Yaşar Üniversitesi akademisyenleri İtalya, Rusya ve Danimarka’daki üniversitelerde görevli meslektaşlarıyla birlikte yürüttükleri AB projesinde, son yıllarda ziyaretçi sayılarında büyük düşüş yaşanan müzelerin sıkıntılarını tespit etti, ziyaretçi çekebilmeleri için çözüm yolları tartıştı. Geçen yıl Avrupa’da başlayan NetMUSE projesi, Roma’da düzenlenen Uluslararası Sürdürülebilir Kültürel Miras Yönetimi Kongresi 2013 ile son buldu. İzmir’deki müzelerin durumları da kongreye katılan Yaşar Üniversitesi akademisyenleri tarafından sunuldu.
ROMA’DA İZMİR MÜZELERİ ANLATILDI
Kongreyi değerlendiren Yaşar Üniversitesi İktisadi ve İdari Bölümler Fakültesi Öğretim Üyesi Prof. Dr. İge Pırnar, “Klasik müzeler artık ziyaretçi toplamıyor. Son derece boş ve yalnız müzeler. Müzeler topluma hizmet için yaşayan, sürdürülebilir, aktif yerler haline dönüşmek zorunda. İzmir de elindeki tarihî varlıklarının yüzde 90’ını depolarda tutup sergileyemiyor. Bir an önce mega müze projesi, İzmir’in simgesi olacak bir yapıyla birlikte hayata geçirilmeli. Bu alan sadece tarihî eserlerin sergilendiği değil, butik müzelerin, kültür ve sanatın da bulunduğu bir kampüs şeklinde yapılmalı.” dedi. Pırnar, öğretim üyeleri Doç. Dr. Çağrı Bulut ve Yrd. Doç. Dr. Özge Can ile yaptığı ortak açıklamada şunları kaydetti: “2012’nin ilk dokuz aylık döneminde 2 milyon 561 bin 739 kişi kentimizdeki müzeleri ziyaret ederken bu yılın aynı döneminde, yüzde 10’luk bir düşüşle 2 milyon 307 bin 735 kişi ziyaret etti. İzmir Arkeoloji Müzesi’nde düşüş, yüzde 50’nin üzerinde. 2012’nin aynı döneminde 14 bin 337 kişinin ziyaret ettiği müzeyi, 2013’te sadece 6 bin 785 kişi gezdi.

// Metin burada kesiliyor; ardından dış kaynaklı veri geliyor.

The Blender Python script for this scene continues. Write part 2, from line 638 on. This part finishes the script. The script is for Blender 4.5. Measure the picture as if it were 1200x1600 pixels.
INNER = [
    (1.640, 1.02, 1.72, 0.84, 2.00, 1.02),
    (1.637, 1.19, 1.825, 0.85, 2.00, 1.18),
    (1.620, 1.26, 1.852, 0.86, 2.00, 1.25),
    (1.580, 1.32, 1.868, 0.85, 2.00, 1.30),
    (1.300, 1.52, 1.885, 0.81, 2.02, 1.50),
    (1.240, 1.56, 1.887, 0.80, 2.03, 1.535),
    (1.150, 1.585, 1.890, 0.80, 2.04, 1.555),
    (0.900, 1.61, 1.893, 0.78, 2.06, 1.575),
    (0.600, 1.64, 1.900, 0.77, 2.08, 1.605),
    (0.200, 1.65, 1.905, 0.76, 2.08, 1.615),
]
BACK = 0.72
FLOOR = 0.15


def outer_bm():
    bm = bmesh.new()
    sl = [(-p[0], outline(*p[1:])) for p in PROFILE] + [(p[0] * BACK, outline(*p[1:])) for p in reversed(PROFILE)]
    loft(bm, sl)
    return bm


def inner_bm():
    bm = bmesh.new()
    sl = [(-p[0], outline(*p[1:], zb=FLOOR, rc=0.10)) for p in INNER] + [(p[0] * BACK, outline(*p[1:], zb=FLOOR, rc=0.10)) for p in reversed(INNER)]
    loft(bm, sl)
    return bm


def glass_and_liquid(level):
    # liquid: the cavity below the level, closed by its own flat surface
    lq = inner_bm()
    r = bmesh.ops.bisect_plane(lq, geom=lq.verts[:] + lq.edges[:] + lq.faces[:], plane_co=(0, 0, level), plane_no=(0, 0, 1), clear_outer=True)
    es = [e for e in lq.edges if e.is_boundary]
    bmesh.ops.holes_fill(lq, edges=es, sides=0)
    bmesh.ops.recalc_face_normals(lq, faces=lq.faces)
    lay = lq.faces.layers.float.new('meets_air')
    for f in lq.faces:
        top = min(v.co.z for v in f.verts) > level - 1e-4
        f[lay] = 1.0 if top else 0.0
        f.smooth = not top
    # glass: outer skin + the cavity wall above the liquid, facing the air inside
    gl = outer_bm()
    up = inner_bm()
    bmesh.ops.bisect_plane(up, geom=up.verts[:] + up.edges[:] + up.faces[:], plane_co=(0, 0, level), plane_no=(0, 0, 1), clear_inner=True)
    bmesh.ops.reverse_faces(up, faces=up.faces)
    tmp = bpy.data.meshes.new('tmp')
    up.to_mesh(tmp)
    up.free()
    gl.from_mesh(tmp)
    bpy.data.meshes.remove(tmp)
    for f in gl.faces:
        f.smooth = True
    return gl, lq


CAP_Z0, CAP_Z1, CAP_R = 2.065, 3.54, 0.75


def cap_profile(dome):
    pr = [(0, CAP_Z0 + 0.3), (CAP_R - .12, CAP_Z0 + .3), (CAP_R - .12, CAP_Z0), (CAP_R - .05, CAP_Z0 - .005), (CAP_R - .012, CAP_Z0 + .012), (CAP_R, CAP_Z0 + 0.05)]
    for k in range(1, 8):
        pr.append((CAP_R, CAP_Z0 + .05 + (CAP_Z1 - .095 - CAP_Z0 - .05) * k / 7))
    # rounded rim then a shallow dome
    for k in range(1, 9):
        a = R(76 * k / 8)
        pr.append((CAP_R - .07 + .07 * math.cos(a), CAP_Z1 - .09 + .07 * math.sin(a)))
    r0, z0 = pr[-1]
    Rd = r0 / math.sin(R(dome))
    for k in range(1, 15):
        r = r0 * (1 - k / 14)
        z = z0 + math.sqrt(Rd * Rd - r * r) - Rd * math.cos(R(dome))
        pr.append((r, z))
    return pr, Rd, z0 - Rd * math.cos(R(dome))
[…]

Bu rakamlar, müzelerde değişimin şart olduğunun en büyük kanıtı. Efes antik kenti, her zaman olduğu gibi bu yıl da ziyaretçi sayısında birinci sırada; 1 milyon 467 bin 845 ziyaretçi gezdi.”
EFES’İN TAŞLARI AŞINIYOR
Efes’in çok fazla ziyaretçi çekmesine rağmen sıkıntıları da bulunduğunu kaydeden Prof. Dr. Pırnar, “Efes’in tarihî yolundan her yıl yüz binlerce insan gelip geçiyor. Bu da oradaki taşların aşınmasına neden oluyor. Elimizdeki bu bu değeri korumak için yurtdışındaki örneklerdeki gibi üzerini, altının rahat görünebileceği camla kapatabiliriz. Böylece eserleri hem sergileyip hem de korumuş oluruz. Efes bambaşka bir yer ancak turizm potansiyelimizi artırmak için ona alternatif yaratmamız lazım. İzmir’in tarihî varlıklarının yüzde 90’ı depolarda adeta çürüyor. Eyfel, Özgürlük Anıtı gibi İzmir’in simgesi olacak bir yapıyla birlikte mega müze kurulmalı. Kampüs şeklinde olması şart. İçinde sadece arkeolojik müze değil, butik müzeler de olmalı. Örneğin Amsterdam’da çanta müzesi var. Türkiye’nin lezzetlerinin sunulduğu bir gastronomi müzesi yapabiliriz. İnovatif, sanat ve kültür mekanlarıyla da halka hitap eden, her kesimden insanın vakit geçirebileceği bir yer olmalı.” şeklinde konuştu.
'KRUVAZİYER TURİSTİ BİR FIRSAT'
İzmir’e yılın ilk dokuz ayında, 150 kruvaziyer gemisiyle toplam 367 bin 569 turistin geldiğini hatırlatan İge Pırnar, “Kruvaziyerle gelen turistler, kültür turizmi için bulunmaz bir fırsattır. Her şey dahil sistemin tam tersi bir anlayışta bir turist grubudur. Bu gemilerin personeli de çok fazla, bunun da büyük bir kısmı şehre gezmeye çıkar. Kültür turizmi ve özellikle müzeler pazarlanabilir. Butik müzeler ve gerçekleşirse mega müze, kültür turisti olan kruvaziyer yolcularına hitap eder.” dedi.